*Supplied records*.
■ ■ ■

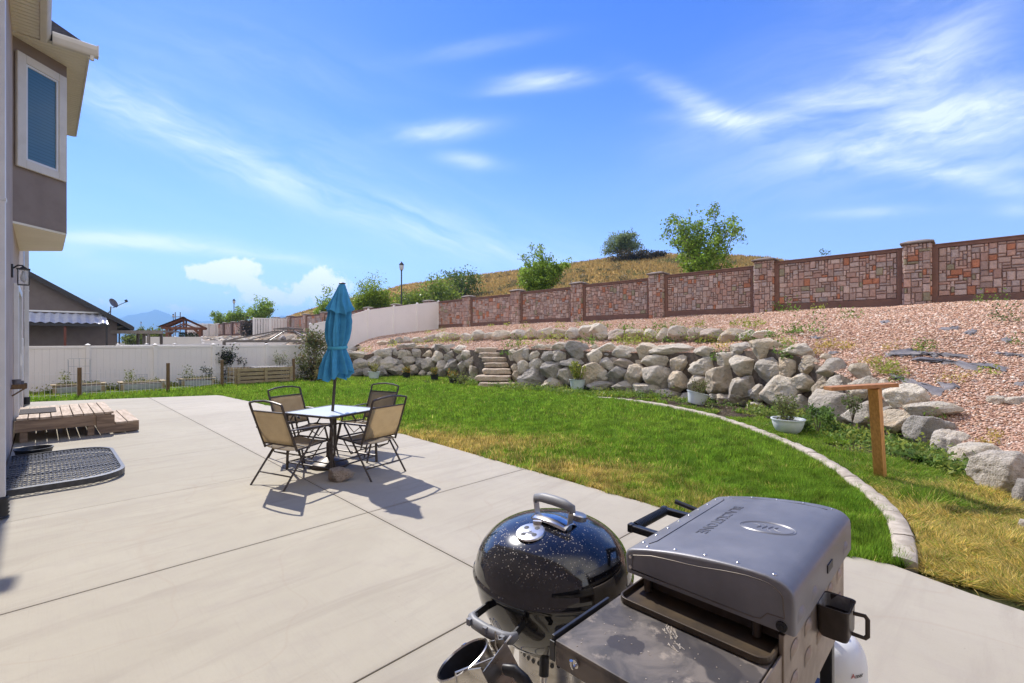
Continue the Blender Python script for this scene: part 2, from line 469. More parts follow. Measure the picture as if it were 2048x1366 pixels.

■ ■ ■

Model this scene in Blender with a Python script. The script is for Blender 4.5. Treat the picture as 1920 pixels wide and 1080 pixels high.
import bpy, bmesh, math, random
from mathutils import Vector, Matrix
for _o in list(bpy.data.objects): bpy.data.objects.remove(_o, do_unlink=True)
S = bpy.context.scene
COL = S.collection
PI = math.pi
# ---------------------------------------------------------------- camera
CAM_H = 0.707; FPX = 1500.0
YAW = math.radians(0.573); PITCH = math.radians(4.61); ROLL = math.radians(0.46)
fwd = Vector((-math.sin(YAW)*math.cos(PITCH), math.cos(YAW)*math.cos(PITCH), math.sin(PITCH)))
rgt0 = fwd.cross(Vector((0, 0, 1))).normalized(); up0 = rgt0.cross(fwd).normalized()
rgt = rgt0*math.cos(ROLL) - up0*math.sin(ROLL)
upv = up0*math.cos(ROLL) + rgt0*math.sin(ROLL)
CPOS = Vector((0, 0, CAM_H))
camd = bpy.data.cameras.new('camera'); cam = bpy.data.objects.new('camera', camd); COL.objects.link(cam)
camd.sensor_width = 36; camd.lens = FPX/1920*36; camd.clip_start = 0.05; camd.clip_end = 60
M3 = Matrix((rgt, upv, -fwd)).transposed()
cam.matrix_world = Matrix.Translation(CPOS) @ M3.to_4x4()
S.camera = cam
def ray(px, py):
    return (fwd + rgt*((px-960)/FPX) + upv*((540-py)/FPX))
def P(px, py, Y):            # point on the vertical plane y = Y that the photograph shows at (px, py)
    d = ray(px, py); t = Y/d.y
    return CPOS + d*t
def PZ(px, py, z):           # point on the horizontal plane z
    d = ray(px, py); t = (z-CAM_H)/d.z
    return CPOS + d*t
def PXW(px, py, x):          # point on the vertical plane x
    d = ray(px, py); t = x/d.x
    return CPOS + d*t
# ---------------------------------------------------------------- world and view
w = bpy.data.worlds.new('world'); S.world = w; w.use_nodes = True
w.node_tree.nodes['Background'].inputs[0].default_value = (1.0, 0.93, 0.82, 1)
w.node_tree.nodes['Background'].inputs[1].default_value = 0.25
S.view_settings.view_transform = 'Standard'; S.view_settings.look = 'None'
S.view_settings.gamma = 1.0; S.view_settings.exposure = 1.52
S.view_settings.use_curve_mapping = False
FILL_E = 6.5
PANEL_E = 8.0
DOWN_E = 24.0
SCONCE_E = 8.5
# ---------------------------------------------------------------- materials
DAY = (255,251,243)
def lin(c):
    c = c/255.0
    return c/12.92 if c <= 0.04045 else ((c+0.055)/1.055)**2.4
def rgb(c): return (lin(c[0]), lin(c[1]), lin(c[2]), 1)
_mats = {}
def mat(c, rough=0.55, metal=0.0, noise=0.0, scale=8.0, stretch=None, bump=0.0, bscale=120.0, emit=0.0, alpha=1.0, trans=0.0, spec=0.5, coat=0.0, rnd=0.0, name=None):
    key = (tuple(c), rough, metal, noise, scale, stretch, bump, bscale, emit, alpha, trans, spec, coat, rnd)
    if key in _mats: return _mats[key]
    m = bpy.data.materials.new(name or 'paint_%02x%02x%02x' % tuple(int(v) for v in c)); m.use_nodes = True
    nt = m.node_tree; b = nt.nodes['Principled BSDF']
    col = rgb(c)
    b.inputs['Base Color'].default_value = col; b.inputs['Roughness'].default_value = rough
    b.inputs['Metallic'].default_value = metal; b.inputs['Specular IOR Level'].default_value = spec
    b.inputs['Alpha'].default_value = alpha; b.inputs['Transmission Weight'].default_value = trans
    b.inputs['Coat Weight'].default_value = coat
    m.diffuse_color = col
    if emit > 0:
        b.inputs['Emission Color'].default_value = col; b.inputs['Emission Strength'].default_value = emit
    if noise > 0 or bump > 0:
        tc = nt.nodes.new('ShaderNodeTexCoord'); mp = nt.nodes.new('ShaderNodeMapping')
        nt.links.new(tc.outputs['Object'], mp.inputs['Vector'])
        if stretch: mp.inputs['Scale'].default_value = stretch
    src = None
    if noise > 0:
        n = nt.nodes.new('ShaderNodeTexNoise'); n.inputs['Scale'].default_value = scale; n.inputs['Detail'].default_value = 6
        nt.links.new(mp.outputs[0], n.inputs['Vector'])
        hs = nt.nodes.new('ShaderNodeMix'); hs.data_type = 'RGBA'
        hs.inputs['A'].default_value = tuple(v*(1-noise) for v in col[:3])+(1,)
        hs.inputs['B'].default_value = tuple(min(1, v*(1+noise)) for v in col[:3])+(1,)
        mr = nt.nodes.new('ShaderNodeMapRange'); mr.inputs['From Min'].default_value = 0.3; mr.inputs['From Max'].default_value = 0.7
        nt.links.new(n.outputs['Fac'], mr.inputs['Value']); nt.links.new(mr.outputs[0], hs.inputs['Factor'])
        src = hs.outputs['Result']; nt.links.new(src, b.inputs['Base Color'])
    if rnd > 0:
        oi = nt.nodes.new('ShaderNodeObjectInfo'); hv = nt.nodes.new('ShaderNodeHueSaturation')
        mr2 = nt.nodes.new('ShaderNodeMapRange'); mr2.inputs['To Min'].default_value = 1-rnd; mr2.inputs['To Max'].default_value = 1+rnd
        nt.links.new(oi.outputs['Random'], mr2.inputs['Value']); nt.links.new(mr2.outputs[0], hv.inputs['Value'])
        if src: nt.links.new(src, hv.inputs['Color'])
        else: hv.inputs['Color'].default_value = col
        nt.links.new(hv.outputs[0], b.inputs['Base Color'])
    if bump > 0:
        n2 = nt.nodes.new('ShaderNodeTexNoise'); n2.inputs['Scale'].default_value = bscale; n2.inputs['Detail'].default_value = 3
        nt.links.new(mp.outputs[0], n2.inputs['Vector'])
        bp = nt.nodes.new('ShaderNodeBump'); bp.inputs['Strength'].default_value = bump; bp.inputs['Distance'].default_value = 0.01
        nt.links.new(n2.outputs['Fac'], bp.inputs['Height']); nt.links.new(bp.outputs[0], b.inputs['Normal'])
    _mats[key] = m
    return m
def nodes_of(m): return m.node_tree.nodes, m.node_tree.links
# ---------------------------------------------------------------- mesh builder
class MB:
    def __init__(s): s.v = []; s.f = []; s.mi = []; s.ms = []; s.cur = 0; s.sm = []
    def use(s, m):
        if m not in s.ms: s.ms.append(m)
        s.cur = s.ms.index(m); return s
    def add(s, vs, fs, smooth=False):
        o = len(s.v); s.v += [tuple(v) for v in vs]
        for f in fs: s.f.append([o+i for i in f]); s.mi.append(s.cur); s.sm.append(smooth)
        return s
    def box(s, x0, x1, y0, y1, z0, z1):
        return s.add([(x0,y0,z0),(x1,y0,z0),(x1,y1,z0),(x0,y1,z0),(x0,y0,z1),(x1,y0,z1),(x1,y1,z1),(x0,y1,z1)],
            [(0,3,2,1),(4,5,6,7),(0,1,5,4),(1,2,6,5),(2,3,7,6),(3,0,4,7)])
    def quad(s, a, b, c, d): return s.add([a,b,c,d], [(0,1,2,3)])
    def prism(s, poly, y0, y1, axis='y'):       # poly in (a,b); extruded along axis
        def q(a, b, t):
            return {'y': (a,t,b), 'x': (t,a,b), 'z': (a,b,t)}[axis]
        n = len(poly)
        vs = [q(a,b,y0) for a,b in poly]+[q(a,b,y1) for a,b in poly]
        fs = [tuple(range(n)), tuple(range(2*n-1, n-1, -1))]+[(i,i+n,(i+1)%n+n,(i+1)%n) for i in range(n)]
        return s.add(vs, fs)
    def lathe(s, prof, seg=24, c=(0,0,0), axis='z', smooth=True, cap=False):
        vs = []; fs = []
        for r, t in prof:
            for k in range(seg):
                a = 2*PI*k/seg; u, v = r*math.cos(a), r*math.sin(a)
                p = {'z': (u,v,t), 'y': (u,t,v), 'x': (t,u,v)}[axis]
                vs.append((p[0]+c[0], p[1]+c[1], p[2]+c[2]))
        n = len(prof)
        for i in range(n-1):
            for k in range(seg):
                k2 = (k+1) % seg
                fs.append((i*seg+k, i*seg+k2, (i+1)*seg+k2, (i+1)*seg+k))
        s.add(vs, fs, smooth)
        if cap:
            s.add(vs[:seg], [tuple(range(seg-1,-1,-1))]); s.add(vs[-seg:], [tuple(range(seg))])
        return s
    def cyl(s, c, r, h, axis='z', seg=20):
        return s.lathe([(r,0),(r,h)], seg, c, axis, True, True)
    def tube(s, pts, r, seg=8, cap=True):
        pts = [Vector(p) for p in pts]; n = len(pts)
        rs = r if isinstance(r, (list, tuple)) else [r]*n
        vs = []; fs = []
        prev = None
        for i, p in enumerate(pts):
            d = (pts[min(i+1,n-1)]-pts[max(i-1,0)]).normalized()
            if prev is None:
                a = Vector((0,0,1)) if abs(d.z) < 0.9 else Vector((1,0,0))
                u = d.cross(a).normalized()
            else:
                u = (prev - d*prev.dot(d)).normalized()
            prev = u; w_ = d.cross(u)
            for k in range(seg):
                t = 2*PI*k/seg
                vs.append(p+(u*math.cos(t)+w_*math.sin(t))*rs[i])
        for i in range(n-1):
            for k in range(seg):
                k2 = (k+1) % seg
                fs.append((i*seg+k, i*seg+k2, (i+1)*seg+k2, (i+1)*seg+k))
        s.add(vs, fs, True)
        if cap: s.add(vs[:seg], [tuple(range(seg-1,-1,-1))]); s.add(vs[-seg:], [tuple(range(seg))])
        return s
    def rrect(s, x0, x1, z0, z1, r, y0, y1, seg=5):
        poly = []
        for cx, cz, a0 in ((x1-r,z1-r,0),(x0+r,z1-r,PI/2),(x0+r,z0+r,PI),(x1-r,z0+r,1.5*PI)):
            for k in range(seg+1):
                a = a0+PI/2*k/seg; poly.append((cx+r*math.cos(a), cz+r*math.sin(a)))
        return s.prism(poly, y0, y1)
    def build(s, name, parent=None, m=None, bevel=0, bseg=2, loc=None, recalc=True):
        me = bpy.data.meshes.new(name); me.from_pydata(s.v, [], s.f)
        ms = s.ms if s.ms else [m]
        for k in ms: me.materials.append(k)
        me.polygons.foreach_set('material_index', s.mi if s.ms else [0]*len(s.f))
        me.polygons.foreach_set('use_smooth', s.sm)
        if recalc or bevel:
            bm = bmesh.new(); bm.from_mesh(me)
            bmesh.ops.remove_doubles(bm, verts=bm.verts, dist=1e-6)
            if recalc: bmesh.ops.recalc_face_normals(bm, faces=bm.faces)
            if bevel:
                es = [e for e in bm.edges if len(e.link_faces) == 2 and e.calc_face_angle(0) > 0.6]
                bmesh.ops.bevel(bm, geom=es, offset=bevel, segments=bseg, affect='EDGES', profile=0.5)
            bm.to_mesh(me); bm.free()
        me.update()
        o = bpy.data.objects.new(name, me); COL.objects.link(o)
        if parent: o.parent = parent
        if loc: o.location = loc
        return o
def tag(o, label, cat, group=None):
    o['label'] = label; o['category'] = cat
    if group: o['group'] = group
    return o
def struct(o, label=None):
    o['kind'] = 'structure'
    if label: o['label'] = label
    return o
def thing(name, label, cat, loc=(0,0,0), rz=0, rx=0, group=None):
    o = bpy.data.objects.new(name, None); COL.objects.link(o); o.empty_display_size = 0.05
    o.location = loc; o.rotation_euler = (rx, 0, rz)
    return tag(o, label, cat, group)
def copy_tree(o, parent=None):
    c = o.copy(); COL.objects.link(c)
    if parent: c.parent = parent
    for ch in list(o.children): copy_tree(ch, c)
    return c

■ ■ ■

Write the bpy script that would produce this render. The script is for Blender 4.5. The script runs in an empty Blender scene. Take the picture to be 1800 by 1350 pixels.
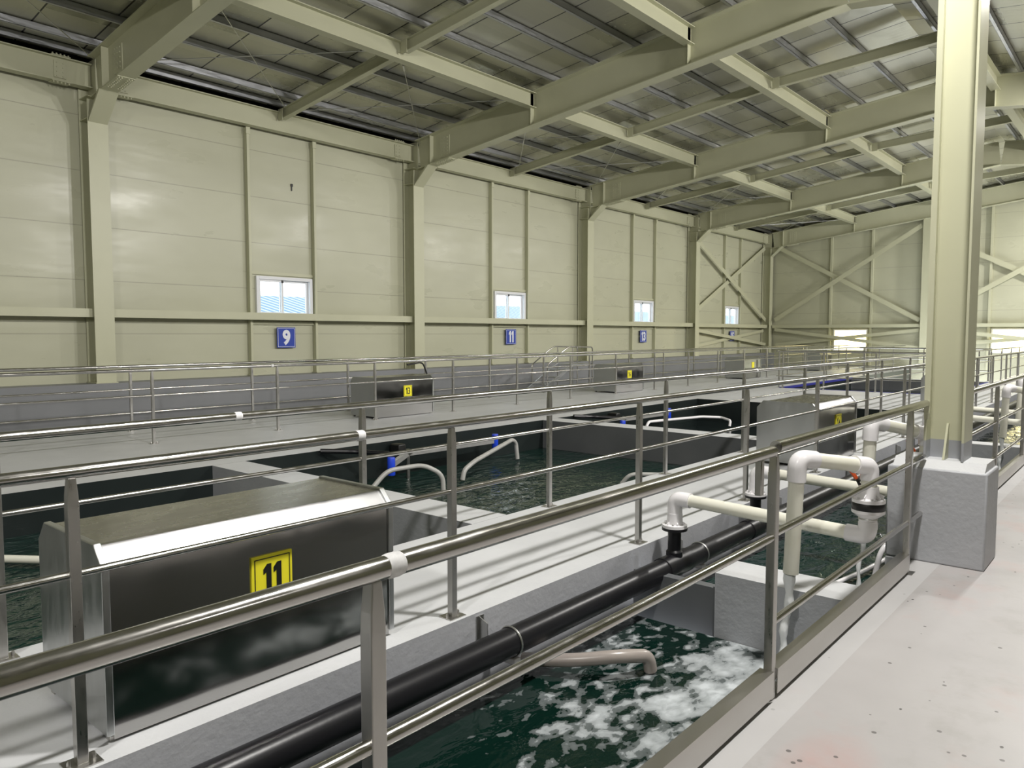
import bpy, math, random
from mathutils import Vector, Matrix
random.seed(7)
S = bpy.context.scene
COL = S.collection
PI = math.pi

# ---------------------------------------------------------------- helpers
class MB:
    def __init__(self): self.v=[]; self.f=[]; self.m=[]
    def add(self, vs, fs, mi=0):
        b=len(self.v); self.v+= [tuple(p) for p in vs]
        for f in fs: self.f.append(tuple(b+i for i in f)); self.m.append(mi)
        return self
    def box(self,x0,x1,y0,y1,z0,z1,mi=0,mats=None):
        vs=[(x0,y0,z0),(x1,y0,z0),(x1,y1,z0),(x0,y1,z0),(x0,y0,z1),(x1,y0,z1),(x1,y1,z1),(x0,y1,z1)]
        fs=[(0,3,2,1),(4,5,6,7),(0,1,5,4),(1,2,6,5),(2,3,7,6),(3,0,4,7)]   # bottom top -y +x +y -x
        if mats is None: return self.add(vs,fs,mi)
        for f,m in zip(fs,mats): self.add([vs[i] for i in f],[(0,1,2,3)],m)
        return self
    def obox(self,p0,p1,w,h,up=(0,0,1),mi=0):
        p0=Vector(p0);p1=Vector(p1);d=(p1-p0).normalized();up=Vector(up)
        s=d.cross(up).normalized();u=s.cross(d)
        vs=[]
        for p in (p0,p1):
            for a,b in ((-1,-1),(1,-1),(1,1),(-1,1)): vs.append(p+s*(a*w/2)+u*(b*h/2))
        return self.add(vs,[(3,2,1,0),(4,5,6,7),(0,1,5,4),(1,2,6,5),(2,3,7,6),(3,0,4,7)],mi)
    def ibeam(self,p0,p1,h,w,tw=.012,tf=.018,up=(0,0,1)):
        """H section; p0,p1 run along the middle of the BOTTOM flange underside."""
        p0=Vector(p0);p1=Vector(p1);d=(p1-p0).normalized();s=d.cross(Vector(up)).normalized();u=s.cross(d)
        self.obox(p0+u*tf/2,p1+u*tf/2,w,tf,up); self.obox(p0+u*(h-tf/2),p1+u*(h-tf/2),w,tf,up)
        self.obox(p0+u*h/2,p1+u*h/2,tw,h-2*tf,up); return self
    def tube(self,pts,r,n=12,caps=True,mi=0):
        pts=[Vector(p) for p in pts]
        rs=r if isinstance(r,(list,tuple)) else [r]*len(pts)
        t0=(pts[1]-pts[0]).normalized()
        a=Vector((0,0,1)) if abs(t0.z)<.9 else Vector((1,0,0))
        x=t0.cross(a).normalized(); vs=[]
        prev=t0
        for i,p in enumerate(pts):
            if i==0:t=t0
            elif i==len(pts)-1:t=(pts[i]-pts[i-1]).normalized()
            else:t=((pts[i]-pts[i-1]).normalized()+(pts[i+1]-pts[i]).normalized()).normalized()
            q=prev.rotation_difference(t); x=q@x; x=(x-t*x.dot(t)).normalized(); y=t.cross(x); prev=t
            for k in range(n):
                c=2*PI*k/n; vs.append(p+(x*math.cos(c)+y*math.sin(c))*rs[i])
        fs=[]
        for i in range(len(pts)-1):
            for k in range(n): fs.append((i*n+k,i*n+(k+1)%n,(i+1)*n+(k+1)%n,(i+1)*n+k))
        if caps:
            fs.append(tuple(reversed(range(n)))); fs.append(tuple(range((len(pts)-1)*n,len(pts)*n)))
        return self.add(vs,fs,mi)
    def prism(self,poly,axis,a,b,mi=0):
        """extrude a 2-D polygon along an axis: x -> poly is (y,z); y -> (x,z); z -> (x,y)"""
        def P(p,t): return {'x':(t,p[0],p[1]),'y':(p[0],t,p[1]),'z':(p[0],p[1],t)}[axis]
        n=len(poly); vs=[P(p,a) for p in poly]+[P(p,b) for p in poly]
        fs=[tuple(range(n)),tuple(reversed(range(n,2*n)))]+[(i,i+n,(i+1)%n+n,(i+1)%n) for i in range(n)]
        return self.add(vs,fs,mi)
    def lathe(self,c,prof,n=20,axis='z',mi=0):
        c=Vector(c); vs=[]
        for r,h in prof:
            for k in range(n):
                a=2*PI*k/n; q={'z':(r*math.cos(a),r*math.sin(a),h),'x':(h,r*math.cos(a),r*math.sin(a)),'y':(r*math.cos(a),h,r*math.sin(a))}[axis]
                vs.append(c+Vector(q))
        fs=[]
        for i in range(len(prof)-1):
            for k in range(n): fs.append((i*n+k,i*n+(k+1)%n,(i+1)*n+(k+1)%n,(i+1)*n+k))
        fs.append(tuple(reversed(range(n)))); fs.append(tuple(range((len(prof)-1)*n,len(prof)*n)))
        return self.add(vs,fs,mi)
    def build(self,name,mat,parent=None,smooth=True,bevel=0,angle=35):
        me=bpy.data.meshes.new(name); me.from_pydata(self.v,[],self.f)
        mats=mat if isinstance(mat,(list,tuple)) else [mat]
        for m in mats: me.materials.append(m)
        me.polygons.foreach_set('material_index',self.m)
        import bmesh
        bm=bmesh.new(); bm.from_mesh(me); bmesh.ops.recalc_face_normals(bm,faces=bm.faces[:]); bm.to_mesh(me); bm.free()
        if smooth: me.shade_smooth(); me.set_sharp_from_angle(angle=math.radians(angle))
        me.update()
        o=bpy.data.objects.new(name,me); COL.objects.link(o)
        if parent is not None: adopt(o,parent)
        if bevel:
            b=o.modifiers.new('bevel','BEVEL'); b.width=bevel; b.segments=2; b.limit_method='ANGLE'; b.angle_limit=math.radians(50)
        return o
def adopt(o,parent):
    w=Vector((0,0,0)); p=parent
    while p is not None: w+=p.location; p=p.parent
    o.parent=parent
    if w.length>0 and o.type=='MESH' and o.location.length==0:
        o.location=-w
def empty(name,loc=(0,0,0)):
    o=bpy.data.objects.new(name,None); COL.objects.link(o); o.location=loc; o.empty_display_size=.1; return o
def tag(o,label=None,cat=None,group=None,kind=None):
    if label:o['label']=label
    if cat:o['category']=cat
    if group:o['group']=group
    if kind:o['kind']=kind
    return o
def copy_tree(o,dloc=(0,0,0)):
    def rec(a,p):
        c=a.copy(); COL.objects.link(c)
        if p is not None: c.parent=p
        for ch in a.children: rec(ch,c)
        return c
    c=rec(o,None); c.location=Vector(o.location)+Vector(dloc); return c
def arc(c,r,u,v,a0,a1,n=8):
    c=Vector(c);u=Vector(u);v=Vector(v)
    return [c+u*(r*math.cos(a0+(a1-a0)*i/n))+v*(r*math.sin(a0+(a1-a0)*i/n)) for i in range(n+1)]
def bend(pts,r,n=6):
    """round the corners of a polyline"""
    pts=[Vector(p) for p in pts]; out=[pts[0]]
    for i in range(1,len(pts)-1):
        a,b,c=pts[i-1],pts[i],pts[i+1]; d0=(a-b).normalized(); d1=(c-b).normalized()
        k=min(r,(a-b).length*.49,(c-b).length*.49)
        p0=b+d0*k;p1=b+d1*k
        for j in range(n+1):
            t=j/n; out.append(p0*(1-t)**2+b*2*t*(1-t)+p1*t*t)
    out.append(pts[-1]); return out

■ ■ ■

*What you will do*. Each line that holds the word "pixels" is to be copied.

*Answer to this exercise*.
Continue the Blender Python script for this scene: part 2, from line 469. More parts follow. Measure the picture as if it were 2048x1366 pixels.
Model this scene in Blender with a Python script. The script is for Blender 4.5. Treat the picture as 1920 pixels wide and 1080 pixels high.
Write the bpy script that would produce this render. The script is for Blender 4.5. The script runs in an empty Blender scene. Take the picture to be 1800 by 1350 pixels.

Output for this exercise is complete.